Quanto à legitimidade do administrador para estar em juízo rege o art. 1437º do CC. Assim o administrador é parte legitima quando a acção tem por objecto as partes comuns do edifício, e, também, questões de propriedade ou posse dos bens comuns, mas nestes últimos casos, quando a assembleia atribui para o efeito poderes especiais ao administrador (cfr. art. 1437º nº 2 e 3 do CC).

É pois consabido que a personalidade judiciária, a capacidade judiciária e a legitimidade se incluem entre os pressupostos processuais positivos, aqueles cuja verificação se mostra necessária para que o Juiz possa e deva pronunciar-se sobre a procedência ou improcedência do pedido, a personalidade judiciária consiste na “possibilidade de requerer ou de contra si ser requerida, em próprio nome qualquer das providências de tutela jurisdicional reconhecidas na lei”; a regra é a de que só tem personalidade judiciária quem tiver personalidade jurídica: personalidade jurídica consiste na capacidade de gozo de direitos.

Todavia há excepções a essa regra (a da correspondência entre a capacidade de gozo de direitos e a personalidade judiciária) , sendo a primeira contemplada no art. 6º do CPC; a segunda no art. 7º do CPC (cfr. Prof. Antunes Varela - Manual de Processo Civil, 2ª ed. Pág. 107 e segs. e Prof. Manuel de Andrade, Noções Elementares de Processo Civil, 1976 pag. 74 e segs e Castro Mendes - Direito Processual Civil, II, pág. 9 e segs).

A capacidade judiciária consiste na susceptibilidade de estar, por si, em juízo, ou seja a “susceptibilidade de a pessoa, por si, pessoal e livremente, decidir sobre a orientação de defesa dos seus interesses em juízo, em aspectos que não são de mera técnica jurídica “ (cfr. Castro Mendes ob. Cit págs 38); a capacidade judiciária tem por base e por medida a capacidade de exercício de direitos (Cfr. art. 9 nº 2 do CPC).

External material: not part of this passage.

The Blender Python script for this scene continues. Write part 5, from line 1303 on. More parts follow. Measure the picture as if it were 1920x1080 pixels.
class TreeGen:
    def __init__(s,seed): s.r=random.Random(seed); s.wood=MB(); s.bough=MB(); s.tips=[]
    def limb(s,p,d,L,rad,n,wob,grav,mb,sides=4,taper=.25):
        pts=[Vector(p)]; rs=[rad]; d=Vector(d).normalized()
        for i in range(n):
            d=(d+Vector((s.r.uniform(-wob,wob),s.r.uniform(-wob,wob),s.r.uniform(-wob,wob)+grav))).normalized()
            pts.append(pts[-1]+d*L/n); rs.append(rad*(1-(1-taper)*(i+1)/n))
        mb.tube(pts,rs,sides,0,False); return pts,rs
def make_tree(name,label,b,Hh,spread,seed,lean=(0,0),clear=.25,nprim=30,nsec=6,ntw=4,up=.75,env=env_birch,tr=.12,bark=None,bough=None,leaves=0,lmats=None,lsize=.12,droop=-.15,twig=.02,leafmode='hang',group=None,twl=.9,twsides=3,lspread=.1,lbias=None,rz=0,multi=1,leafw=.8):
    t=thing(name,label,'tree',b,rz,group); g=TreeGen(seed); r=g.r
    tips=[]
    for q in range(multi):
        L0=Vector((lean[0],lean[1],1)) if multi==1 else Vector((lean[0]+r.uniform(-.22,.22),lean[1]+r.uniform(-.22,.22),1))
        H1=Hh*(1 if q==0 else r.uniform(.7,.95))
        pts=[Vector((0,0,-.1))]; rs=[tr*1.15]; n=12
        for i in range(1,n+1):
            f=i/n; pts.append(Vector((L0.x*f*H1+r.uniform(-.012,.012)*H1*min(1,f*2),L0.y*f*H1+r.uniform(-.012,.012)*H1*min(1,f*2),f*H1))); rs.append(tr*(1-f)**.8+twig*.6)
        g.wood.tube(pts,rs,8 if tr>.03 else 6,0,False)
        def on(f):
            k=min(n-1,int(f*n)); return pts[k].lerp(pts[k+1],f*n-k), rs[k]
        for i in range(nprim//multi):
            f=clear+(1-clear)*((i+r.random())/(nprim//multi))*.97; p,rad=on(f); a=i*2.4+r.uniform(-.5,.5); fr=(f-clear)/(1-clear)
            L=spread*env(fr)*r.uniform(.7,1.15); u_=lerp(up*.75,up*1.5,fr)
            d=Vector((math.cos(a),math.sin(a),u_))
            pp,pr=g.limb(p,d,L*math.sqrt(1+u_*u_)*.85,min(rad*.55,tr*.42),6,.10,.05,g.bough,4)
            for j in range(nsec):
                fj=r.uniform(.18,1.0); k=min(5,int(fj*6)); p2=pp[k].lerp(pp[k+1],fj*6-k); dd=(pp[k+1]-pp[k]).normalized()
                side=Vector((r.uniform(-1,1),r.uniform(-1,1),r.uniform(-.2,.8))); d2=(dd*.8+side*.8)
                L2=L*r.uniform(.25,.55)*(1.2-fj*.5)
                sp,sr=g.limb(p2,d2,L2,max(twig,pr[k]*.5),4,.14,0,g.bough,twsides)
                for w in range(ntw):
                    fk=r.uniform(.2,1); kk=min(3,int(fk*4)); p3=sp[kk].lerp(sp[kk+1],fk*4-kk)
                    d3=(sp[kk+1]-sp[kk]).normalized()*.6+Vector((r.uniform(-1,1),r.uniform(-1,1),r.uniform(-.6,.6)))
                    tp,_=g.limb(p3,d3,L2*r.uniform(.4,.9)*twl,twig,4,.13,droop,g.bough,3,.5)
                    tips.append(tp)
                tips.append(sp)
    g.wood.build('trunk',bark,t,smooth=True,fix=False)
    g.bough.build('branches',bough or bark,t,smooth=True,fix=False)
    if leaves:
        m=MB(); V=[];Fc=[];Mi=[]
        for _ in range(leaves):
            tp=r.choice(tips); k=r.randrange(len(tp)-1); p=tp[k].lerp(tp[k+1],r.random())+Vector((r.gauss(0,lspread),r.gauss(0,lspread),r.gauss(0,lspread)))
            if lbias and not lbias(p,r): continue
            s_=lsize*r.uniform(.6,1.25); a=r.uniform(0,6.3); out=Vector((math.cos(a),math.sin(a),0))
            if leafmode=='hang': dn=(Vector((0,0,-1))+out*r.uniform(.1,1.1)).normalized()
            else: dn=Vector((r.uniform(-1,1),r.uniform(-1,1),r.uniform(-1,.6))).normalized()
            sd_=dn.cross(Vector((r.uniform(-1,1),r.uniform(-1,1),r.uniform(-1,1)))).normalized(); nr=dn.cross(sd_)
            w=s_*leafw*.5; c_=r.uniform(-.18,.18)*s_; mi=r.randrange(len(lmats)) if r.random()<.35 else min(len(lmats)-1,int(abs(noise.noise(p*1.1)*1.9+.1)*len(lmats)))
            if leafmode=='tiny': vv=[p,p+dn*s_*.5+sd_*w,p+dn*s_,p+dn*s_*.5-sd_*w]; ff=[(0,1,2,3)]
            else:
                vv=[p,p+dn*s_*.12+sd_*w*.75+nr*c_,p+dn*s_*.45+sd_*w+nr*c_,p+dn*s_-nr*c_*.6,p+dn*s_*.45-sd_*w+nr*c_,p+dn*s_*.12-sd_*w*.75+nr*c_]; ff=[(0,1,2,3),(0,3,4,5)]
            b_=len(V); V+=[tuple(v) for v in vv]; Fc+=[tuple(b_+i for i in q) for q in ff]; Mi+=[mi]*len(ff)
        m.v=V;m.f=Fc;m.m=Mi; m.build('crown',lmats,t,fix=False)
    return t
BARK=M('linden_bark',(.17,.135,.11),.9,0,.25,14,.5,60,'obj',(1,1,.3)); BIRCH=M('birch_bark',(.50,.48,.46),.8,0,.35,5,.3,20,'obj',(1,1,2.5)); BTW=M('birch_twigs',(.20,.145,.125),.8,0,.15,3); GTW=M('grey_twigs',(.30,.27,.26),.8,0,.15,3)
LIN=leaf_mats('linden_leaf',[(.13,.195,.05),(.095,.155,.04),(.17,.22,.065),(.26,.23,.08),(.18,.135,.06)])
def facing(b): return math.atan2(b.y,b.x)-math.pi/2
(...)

Quer-se significar que têm plena capacidade judiciária as pessoas, singulares ou colectivas que possuam integral capacidade de exercício de direitos, havendo, porém, casos de pessoas que têm a sua capacidade de exercício qualitativamente limitada (os inabilitados, os menores) ou condicionada pela intervenção de outrem (caso de inabilidade em geral) - cfr. Prof. A. Varela Ob. Cit. pág. 9).

Porém, outro dos pressupostos processuais positivos é a legitimidade para a acção que é mister que se verifique (a par da personalidade e capacidade judiciárias) para que o Tribunal se possa pronunciar sobre o mérito da acção. E aqui é necessário que quem figura na acção como autor seja perante o direito substantivo o titular dessa relação jurídica processual. Mais do que saber quem são (em sentido formal) as partes no processo, importa saber quais devem ser as partes em sentido substancial. A questão da legitimidade é essencialmente uma questão de posição das partes em relação à lida - “cfr. Prof. Alberto do Reis - CPC anotado N. I, pág. 74.

Perante isto, concluímos que no art. 1437º do CC, o legislador não trata da legitimidade processual, no sentido da legitimidade ad causam, até porque a legitimidade, que consiste no interesse directo em demandar ou em contradizer, consoante se trate de legitimidade activa ou passiva, respectivamente, é um pressuposto processual que só em concreto pode ser determinado. A norma respeita à legitimatio ad processum, ou seja, à capacidade processual .

Diz-nos apenas que a representação do condomínio em juízo incumbe ao administrador, como já resultaria do art. 26º do CPC. Se assim é, então a propositura de acção inserida no âmbito dos poderes do administrador por quem o não seja configura um caso de irregularidade de representação, sanável mediante a intervenção do titular do órgão executivo do condomínio, nos termos previstos no art. 27º, nº 1 do CPC, sem que daí derive qual quer modificação subjectiva da instância, certo como é que «parte é quem o é e não quem o representa», para usarmos a expressão de António Montalvão Machado. 
 
Sendo a acção proposta contra o condomínio, este deve ser citado na pessoa do seu administrador, recaindo sobre o autor o ónus de o identificar na petição inicial, por referência ao seu nome e residência, só assim se mostrando integralmente cumprido o que dispõe o art. 552º, nº 1, al. a). Se o citado não possuir a qualidade que lhe foi atribuída pelo autor, então o erro não residiu na identificação dele — a citação foi realizada na pessoa que se queria chamar a juízo —, mas num momento prévio, quando se concluiu indevidamente ter o citado poderes de representação do condomínio. Tratar-se-à, também, de um caso de irregularidade de representação, sanável mediante a citação do administrador. 
 
Irregularidade de representação haverá também nos casos em que o administra dor actue fora do âmbito das suas funções sem previamente ter sido autorizado pela assembleia de condóminos. É que os poderes de representação judiciária do administra dor não se restringem às matérias de gestão corrente: o administrador ainda assegura a representação do condomínio em juízo quando é incumbido pela assembleia, órgão deliberativo, de agir judicialmente em assuntos respeitantes às partes comuns, mas que exorbitam da competência que lhe é própria. É o exemplo da acção destinada a imputar, na esfera jurídica de terceiro, os danos causados em parte comum do edifício ou da acção destinada à resolução do arrendamento de parte comum do edifício. Em tais casos, os poderes de representação do administrador pressupõem uma deliberação da assembleia. A falta dessa deliberação pode ser suprida nos termos do art. 29º do CPC.